Itu dia beberapa temuan mengenai sifat-sifat dasar yang kita miliki. Semua balik lagi ke diri kita, dan lingkungan menjadi salah satu faktor pendukungnya. Aku inget salah satu dialog film yang paling ngena banget buat aku:
“…. What if after everything I’ve been through, something’s gone wrong inside me? What if I’m becoming bad?”
“I want you to listen to me very carefully, Harry.
You’re not a bad person – you’re good person, who bad things happened to.
Besides, the world isn’t split into good person and Death Eaters.
We’ve all got both light and dark inside us; what matters is the part we choose to act on. That’s who really are.”

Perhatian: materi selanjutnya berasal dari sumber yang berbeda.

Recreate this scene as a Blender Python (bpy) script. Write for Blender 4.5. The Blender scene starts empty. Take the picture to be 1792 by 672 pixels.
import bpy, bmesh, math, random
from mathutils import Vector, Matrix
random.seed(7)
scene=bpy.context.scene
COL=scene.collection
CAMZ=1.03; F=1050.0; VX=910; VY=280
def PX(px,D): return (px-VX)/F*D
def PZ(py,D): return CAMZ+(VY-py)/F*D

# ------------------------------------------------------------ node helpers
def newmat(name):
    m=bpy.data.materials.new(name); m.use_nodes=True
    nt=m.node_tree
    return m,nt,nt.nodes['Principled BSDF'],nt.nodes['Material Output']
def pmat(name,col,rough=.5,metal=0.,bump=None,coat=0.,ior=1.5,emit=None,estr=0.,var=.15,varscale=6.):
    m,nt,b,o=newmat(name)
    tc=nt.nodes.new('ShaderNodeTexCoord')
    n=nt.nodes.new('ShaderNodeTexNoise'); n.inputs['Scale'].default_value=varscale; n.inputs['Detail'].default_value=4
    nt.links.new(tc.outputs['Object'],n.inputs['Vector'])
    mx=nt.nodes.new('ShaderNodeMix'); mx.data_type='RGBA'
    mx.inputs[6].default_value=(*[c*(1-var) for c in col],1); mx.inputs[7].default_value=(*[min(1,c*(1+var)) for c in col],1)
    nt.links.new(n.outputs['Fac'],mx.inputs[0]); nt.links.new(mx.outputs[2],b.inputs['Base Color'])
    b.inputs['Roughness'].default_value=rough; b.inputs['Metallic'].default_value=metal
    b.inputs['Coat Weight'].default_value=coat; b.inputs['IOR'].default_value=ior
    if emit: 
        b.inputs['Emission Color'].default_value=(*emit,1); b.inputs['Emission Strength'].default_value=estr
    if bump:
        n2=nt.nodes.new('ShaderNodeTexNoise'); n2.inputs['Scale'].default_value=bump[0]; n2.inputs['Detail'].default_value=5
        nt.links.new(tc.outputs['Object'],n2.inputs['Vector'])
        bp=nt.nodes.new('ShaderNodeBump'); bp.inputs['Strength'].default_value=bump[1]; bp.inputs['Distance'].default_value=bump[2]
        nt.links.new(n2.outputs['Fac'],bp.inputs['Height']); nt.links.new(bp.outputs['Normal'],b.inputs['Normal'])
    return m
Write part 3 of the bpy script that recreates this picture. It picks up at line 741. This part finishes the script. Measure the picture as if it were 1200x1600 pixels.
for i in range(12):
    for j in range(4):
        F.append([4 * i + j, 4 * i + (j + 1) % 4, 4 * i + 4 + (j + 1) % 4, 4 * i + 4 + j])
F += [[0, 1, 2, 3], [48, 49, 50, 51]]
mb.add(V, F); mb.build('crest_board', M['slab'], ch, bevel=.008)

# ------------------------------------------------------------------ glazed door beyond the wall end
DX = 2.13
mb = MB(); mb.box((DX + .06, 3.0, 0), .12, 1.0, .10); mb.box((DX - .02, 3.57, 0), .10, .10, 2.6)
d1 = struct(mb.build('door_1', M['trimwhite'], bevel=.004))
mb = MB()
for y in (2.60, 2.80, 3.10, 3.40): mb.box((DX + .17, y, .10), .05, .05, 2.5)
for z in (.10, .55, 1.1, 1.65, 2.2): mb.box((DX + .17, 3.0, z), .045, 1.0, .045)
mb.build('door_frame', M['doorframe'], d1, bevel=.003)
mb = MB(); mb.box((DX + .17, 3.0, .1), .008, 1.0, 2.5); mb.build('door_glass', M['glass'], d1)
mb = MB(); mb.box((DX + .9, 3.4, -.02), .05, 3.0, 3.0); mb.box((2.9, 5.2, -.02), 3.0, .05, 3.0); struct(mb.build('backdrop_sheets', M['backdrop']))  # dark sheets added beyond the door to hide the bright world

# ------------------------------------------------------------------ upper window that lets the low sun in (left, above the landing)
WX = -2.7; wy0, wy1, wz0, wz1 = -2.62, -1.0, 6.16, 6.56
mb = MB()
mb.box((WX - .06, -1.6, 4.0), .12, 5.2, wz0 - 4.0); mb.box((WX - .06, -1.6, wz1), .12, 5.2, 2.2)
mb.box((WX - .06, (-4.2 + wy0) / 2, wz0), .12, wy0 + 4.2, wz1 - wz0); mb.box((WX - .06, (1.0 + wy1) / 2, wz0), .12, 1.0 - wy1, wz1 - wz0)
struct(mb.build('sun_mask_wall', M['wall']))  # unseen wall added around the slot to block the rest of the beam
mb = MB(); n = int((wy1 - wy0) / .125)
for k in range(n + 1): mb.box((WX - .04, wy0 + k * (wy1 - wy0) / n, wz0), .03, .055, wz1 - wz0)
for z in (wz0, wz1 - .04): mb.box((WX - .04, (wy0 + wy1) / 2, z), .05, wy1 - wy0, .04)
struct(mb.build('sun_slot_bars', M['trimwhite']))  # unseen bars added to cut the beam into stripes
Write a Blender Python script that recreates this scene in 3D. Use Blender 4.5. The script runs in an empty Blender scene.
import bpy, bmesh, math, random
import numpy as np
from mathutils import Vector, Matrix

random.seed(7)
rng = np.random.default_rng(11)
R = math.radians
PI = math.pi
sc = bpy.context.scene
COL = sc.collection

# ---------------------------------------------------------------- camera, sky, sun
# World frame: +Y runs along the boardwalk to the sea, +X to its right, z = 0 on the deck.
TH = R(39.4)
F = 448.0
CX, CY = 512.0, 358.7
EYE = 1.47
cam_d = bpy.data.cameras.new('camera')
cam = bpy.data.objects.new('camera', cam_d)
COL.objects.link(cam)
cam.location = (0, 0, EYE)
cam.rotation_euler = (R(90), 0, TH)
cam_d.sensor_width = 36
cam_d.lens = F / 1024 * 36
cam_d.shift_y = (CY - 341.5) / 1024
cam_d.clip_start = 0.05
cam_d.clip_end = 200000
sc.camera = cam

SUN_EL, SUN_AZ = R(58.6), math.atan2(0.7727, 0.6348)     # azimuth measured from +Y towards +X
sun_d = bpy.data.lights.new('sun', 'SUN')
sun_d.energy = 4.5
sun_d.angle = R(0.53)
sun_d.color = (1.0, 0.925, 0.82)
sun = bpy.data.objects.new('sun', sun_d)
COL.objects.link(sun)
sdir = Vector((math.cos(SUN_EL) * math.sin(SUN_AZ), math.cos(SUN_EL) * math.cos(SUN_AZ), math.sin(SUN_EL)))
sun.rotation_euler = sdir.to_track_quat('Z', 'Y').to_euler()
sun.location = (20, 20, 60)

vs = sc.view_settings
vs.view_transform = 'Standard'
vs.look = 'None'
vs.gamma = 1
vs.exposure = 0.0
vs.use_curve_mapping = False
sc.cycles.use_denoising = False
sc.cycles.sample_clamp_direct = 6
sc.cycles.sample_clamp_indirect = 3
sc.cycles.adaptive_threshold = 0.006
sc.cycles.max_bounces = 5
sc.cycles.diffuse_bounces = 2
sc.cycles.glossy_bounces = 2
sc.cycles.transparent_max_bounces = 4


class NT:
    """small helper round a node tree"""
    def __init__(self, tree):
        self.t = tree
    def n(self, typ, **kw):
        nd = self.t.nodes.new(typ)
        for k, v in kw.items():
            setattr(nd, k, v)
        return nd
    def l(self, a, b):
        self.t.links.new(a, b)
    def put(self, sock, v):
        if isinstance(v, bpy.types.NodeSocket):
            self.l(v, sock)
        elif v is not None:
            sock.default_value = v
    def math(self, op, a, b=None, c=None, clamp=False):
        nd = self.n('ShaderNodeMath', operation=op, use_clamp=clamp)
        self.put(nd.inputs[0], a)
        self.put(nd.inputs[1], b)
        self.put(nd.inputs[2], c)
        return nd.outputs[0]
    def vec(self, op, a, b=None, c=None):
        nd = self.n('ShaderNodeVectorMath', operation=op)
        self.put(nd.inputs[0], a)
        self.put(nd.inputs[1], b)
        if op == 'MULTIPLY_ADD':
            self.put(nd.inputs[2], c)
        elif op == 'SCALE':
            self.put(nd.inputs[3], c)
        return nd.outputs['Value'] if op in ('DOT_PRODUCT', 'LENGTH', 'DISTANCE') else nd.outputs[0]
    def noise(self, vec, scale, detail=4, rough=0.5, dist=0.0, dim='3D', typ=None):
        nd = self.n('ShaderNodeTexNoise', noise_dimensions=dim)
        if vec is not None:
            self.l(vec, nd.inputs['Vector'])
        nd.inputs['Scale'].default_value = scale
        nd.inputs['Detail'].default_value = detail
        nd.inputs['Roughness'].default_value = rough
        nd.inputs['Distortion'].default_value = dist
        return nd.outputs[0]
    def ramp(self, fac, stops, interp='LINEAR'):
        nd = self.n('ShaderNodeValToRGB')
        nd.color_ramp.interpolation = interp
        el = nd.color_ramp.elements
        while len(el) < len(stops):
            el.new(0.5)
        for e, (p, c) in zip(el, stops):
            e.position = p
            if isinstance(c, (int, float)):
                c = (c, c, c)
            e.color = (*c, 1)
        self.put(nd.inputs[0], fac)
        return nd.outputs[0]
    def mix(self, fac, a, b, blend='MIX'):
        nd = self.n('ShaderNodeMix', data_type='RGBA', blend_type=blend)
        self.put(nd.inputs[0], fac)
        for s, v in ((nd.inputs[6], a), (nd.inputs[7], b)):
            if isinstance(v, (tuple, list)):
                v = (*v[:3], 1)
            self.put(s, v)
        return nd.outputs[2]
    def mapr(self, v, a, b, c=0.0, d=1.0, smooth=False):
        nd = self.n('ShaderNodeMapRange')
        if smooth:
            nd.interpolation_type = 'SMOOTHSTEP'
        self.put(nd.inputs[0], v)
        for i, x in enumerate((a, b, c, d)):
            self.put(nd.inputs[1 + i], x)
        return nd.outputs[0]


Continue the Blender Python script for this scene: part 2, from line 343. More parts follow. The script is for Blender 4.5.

- Harry Potter and the Order of the Phoenix
Pada akhirnya, semua keputusan yang kita ambil atas tindakan kita, itulah jati diri kita sebenarnya. Kita harus bertanggung jawab atas apa yang kita pilih dan tidak lari dari apa yang telah kita perbuat. Being bad is easy, and that’s why being good make it classy.
Sources:
McLoughlin, Niamh, et al. (2017). Young children perceive less humanness in outgroup faces. Developmental Science, 21(2), e12539, 1-10.
Schulz, Kathryn, et al. (2013). Daniel has fallen into a muddy place – Schadenfreude or sympathy? British Journal of Developmental Psychology, 31(4), 363-378.
Hershman-Shitrit, M., and Cohen, Jonathan. (2018). Why do we enjoy reality shows: is it really all about humiliation and gloating? Journal of Media Psychology Theories Methods and Applications, 30(2), 104-111.
Lim, Daniel, and DeSteno, David. (2019). Past adversity protects against the numeracy bias in compassion. Emotion. Advance online publication.